Si nada cambia, el mejor resultado posible en noviembre es que, de nuevo, se tengan que entender quienes hoy son incapaces de entenderse; la única razón para pensar que entonces se entenderían pasa por dar por hecho que ahora nos están tomando el pelo, arriesgándonos a una involución histórica en materia democrática, ética y social. No puede ser: no nos pueden pedir que confiemos de nuevo en quienes han demostrado no merecer confianza. Y sin embargo la amenaza sigue siendo real. La emergencia democrática está en vigor, más si cabe tras las elecciones municipales y autonómicas y tras el fracaso de las generales.
Por eso pensamos que es necesario redoblar los esfuerzos para hacer entender a los dirigentes de PSOE y UP que sus desconfianzas, sus intereses de partido y sus expectativas particulares en la negociación no pueden poner en riesgo la formación de un gobierno progresista. Una situación que, de consumarse, nos abocaría a una nuevas elecciones, en un ejercicio de irresponsabilidad inédito, y nos obligaría a explorar vías que pudieran evitar un nuevo fracaso.
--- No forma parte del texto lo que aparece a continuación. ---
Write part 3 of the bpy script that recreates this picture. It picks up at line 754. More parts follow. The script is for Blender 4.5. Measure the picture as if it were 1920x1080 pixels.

Ello podría implicar, incluso, la aparición de nuevos actores político-electorales dispuestos a dar el paso presentándose a las elecciones generales del 10 de noviembre para ofrecer en las instituciones, la responsabilidad, el compromiso con la democracia, los derechos sociales, la decencia y el futuro de España que demostramos los españoles el 28 de abril.